Bunlar İmparatorluğun “kudretli” yıllarına aittiler, sonra sultanlar çaptan düştü. Hatta aralarında yolu hareme pek nadir düşenler vardı. Pek bilmiş vakanüvislerin öğüdüne uyup “yaz olunca avratlara, kışın oğlanlara meyledenler” çoğunluktaydı. “Avratlar”a hiç dönüp bakmamak, bütün mevsimleri “oğlanlar”la geçirmek de az rastlanır vakalar değildi.  Cariyeler ve kadınlar orada ne öğreniyorlardı bilemem ama insanı soysuzlaştıran bir ilişkiler yumağı içinde kaybolup gittikleri kesindir.

“First Lady”nin harem övgüsü, yandaş bir yazarın “saray danışmanlarının Osmanlı vakanüvislerinin cinsel öğütlerini ciddiye aldığı”nı ima eden yazısının üzerine geldi.
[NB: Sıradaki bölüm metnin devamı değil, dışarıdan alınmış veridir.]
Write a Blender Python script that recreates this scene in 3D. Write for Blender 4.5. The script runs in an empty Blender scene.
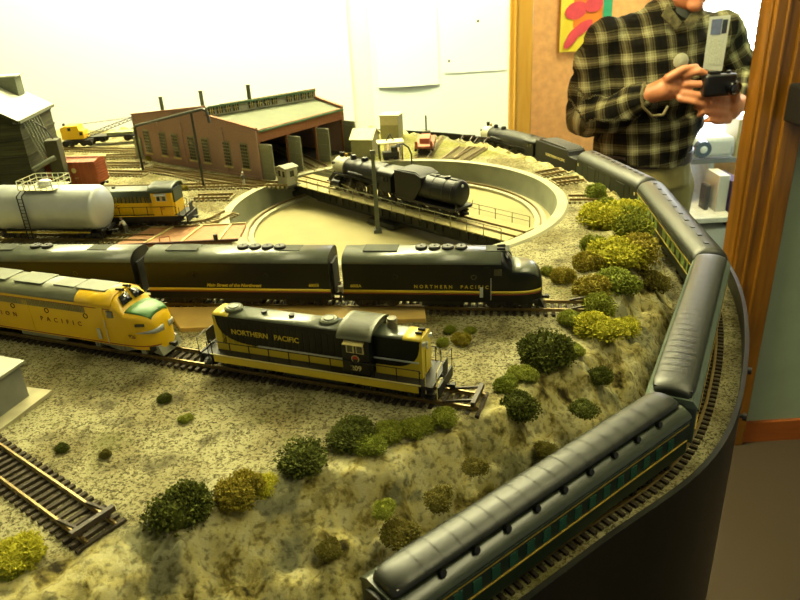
import bpy, math, random
import numpy as np
from mathutils import Vector, Matrix, noise
random.seed(7)
sc = bpy.context.scene
C = sc.collection
T = 1.36                     # height of the yard surface above the room floor
PI = math.pi
# ---------------------------------------------------------------- camera
FPX, HC = 700.0, .272
pitch, roll = math.atan(700/1500), math.radians(-3.3)
fw = np.array([0, math.cos(pitch), -math.sin(pitch)])
r0 = np.array([1., 0, 0]); u0 = np.cross(r0, fw)
c_, s_ = math.cos(-roll), math.sin(-roll)
cr = c_*r0 - s_*u0; cu = s_*r0 + c_*u0
def ray(x, y): return (x-400)*cr - (y-300)*cu + FPX*fw
def at(x, y, z=0.0):
    """surveyed plan position of a point seen at (x, y) lying at layout height z"""
    d = ray(x, y); t = (z-HC)/d[2]
    return float(d[0]*t), float(d[1]*t)
def dep(x, y, Y):
    """room position (X, Y, Z above floor) of a point at distance Y"""
    d = ray(x, y); t = Y/d[1]
    return Vector((float(d[0]*t), Y, float(d[2]*t)+HC+T))
def zat(P, yp):
    lo, hi = 0, .3
    for _ in range(30):
        m_ = (lo+hi)/2; v = np.array([P.x, P.y, m_-HC]); k = v@fw
        if 300-FPX*(v@cu)/k > yp: lo = m_
        else: hi = m_
    return (lo+hi)/2
cam_d = bpy.data.cameras.new('camera'); cam = bpy.data.objects.new('camera', cam_d); C.objects.link(cam)
cam_d.sensor_width = 36; cam_d.lens = FPX*36/800; cam_d.clip_start = .01; cam_d.clip_end = 50
M = Matrix(((cr[0], cu[0], -fw[0]), (cr[1], cu[1], -fw[1]), (cr[2], cu[2], -fw[2]))).to_4x4()
M.translation = (0, 0, T+HC); cam.matrix_world = M; sc.camera = cam
cam_d.dof.use_dof = True; cam_d.dof.focus_distance = .62; cam_d.dof.aperture_fstop = 22.0

# ---------------------------------------------------------------- materials
KA = 1.0
def lin(c):
    return tuple(KA*((v/255)/12.92 if v/255 <= .04045 else ((v/255+.055)/1.055)**2.4) for v in c)
MATS = {}
def mat(name, col, rough=.55, metal=0., var=.12, scale=300., bump=0., coat=0., emit=0., col2=None, spec=.5, coords='Object'):
    if name in MATS: return MATS[name]
    m = bpy.data.materials.new(name); m.use_nodes = True; nt = m.node_tree; b = nt.nodes['Principled BSDF']
    c = lin(col)
    b.inputs['Roughness'].default_value = rough; b.inputs['Metallic'].default_value = metal
    b.inputs['Specular IOR Level'].default_value = spec
    if coat: b.inputs['Coat Weight'].default_value = coat; b.inputs['Coat Roughness'].default_value = .12
    tc = nt.nodes.new('ShaderNodeTexCoord'); n = nt.nodes.new('ShaderNodeTexNoise')
    n.inputs['Scale'].default_value = scale; n.inputs['Detail'].default_value = 4
    nt.links.new(tc.outputs[coords], n.inputs['Vector'])
    rp = nt.nodes.new('ShaderNodeValToRGB'); nt.links.new(n.outputs['Fac'], rp.inputs['Fac'])
    c2 = lin(col2) if col2 else tuple(min(1, v*(1+var)) for v in c)
    c1 = c if col2 else tuple(v*(1-var) for v in c)
    rp.color_ramp.elements[0].position = .35; rp.color_ramp.elements[1].position = .65
    rp.color_ramp.elements[0].color = (*c1, 1); rp.color_ramp.elements[1].color = (*c2, 1)
    nt.links.new(rp.outputs['Color'], b.inputs['Base Color'])
    if bump:
        bp = nt.nodes.new('ShaderNodeBump'); bp.inputs['Strength'].default_value = bump; bp.inputs['Distance'].default_value = .3/scale
        nt.links.new(n.outputs['Fac'], bp.inputs['Height']); nt.links.new(bp.outputs['Normal'], b.inputs['Normal'])
    if emit:
        b.inputs['Emission Color'].default_value = (*c, 1); b.inputs['Emission Strength'].default_value = emit
    MATS[name] = m
    return m
def wood(name, ca, cb, scale=(6, 6, .6), rough=.45, coat=0.):
    if name in MATS: return MATS[name]
    m = bpy.data.materials.new(name); m.use_nodes = True; nt = m.node_tree; b = nt.nodes['Principled BSDF']
    tc = nt.nodes.new('ShaderNodeTexCoord'); mp = nt.nodes.new('ShaderNodeMapping'); mp.inputs['Scale'].default_value = scale
    n = nt.nodes.new('ShaderNodeTexNoise'); n.inputs['Scale'].default_value = 6; n.inputs['Detail'].default_value = 6; n.inputs['Distortion'].default_value = .6
    rp = nt.nodes.new('ShaderNodeValToRGB'); rp.color_ramp.elements[0].color = (*lin(ca), 1); rp.color_ramp.elements[1].color = (*lin(cb), 1)
    rp.color_ramp.elements[0].position = .3; rp.color_ramp.elements[1].position = .7
    nt.links.new(tc.outputs['Object'], mp.inputs['Vector']); nt.links.new(mp.outputs['Vector'], n.inputs['Vector'])
    nt.links.new(n.outputs['Fac'], rp.inputs['Fac']); nt.links.new(rp.outputs['Color'], b.inputs['Base Color'])
    b.inputs['Roughness'].default_value = rough
    if coat: b.inputs['Coat Weight'].default_value = coat
    MATS[name] = m
    return m

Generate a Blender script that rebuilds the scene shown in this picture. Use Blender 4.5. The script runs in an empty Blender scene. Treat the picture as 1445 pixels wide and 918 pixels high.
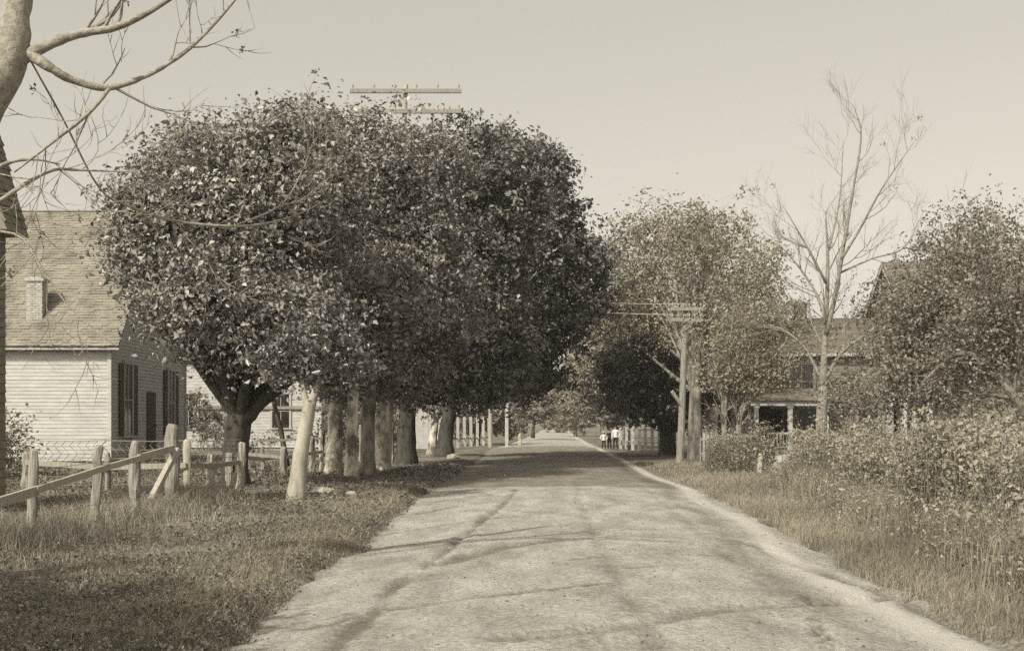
import bpy, math, random
import numpy as np
from mathutils import Vector, Matrix

random.seed(7)
rng = np.random.default_rng(11)
sc = bpy.context.scene
COL = sc.collection
R = math.radians

# ------------------------------------------------------------------ camera
F, CX, HY, H = 1750.0, 722.5, 598.0, 1.5          # focal length and horizon in photo pixels, eye height in metres
cam = bpy.data.cameras.new('camera'); camo = bpy.data.objects.new('camera', cam); COL.objects.link(camo)
camo.location = (0, 0, H); camo.rotation_euler = (R(90), 0, 0)
cam.sensor_width = 36; cam.lens = 36 * F / 1445; cam.shift_y = (HY - 459) / 1445
cam.clip_end = 3000; cam.clip_start = 0.1
sc.camera = camo

# ------------------------------------------------------------------ light
SUN_ELEV, SUN_DX, SUN_DY = 40.0, 0.60, 0.80         # the light travels towards +x +y (from behind on the left)
w = bpy.data.worlds.new('World'); sc.world = w; w.use_nodes = True
nt = w.node_tree; nt.nodes.clear()
sky = nt.nodes.new('ShaderNodeTexSky'); sky.sky_type = 'NISHITA'; sky.sun_disc = False
sky.sun_elevation = R(SUN_ELEV); sky.sun_rotation = math.atan2(-SUN_DX, -SUN_DY)
sky.dust_density = 4.0; sky.air_density = 1.0; sky.ozone_density = 1.0; sky.altitude = 200
bw = nt.nodes.new('ShaderNodeRGBToBW'); tint = nt.nodes.new('ShaderNodeMix'); tint.data_type = 'RGBA'; tint.blend_type = 'MULTIPLY'
tint.inputs[0].default_value = 1.0; tint.inputs[7].default_value = (1.05, 1.0, 0.86, 1)
bg = nt.nodes.new('ShaderNodeBackground'); bg.inputs[1].default_value = 0.15
out = nt.nodes.new('ShaderNodeOutputWorld')
nt.links.new(sky.outputs[0], bw.inputs[0]); nt.links.new(bw.outputs[0], tint.inputs[6])
veil = nt.nodes.new('ShaderNodeMix'); veil.data_type = 'RGBA'; veil.inputs[0].default_value = 0.4; veil.inputs[7].default_value = (3.35, 3.2, 2.8, 1)   # thin even cloud over the blue
nt.links.new(tint.outputs[2], veil.inputs[6]); nt.links.new(veil.outputs[2], bg.inputs[0]); nt.links.new(bg.outputs[0], out.inputs[0])
sun = bpy.data.lights.new('sun', 'SUN'); sun.energy = 3.1; sun.angle = R(0.6); sun.color = (1.0, 0.95, 0.84)
suno = bpy.data.objects.new('sun', sun); COL.objects.link(suno)
ce, se = math.cos(R(SUN_ELEV)), math.sin(R(SUN_ELEV))
suno.rotation_euler = Vector((SUN_DX * ce, SUN_DY * ce, -se)).to_track_quat('-Z', 'Y').to_euler()
sc.view_settings.view_transform = 'Standard'; sc.view_settings.look = 'None'
sc.view_settings.gamma = 1.0; sc.view_settings.exposure = 0.5; sc.view_settings.use_curve_mapping = False
sc.cycles.use_denoising = False
sc.cycles.max_bounces = 6; sc.cycles.diffuse_bounces = 3; sc.cycles.transparent_max_bounces = 8; sc.cycles.volume_bounces = 0

# ------------------------------------------------------------------ helpers
def W(px, py, D): return np.array(((px - CX) / F * D, D, H - (py - HY) / F * D))
def GX(px, D): return (px - CX) / F * D
def tone(v, warm=1.0): return (v * (1 + .09 * warm), v, v * (1 - .17 * warm), 1)

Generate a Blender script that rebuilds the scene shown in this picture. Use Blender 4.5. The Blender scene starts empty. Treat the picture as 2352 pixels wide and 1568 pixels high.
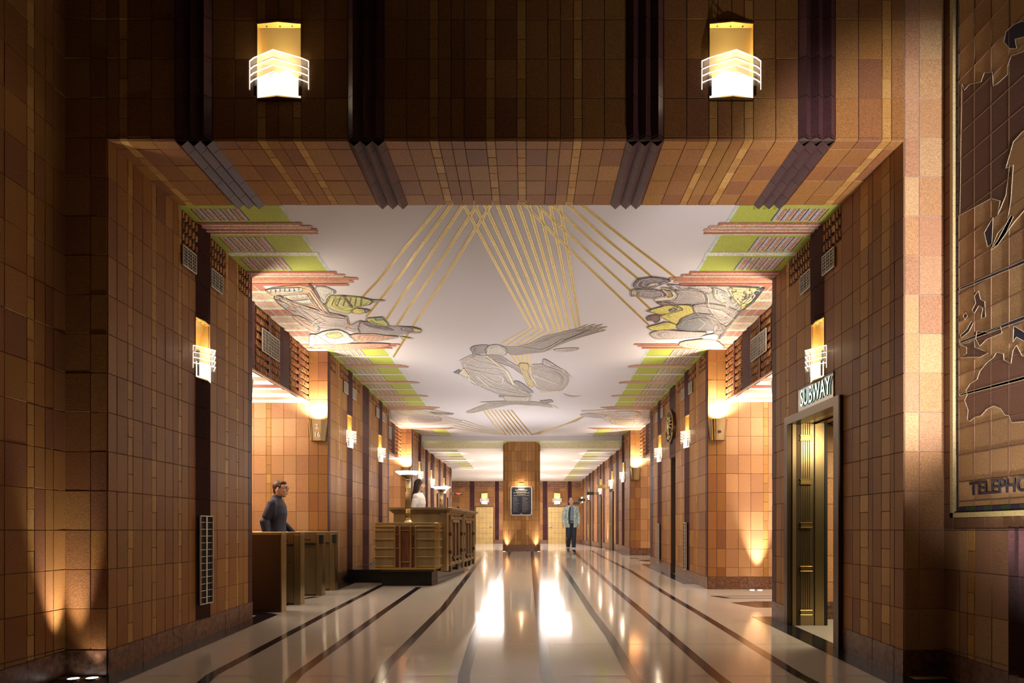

Yeni Osmanlı ruhuna uygun bir “imparatorluk” kurmak hayal olsa bile, sarayın bir minyatürünü kurduklarını ve içeride pek eğlendiklerini belli.  

Tam da Cuma’yı “cima” şeklinde söyleyip espri yapan, “bakara-makara sallayan” bu arada “malı götüren” dindar bakan olayını unutmak üzereydik hâlbuki.

14 yıl sonra siyasal İslamcılığın İslam’ı getirdiği yer, Osmanlının hilafeti getirdiği yerle aynı. Artık din toplumda bir ölü kabuktan ibaret: içinde ne saygı duyulacak bir yan var, ne kutsalı ayakta, ne de ahlakla bağı.

Yapabilecekleri tek şey peşinde takılıp savruldukları Sultan Tuhaf’ı peygamber ilan etmek. Ama bunu yaparak aynı zamanda bütün peygamberlerinde bir tür Sultan Tuhaf olduğunu da ilan etmiş olmuyorlar mı?

Aydınlanma işte bu aydınlıkta geliyor!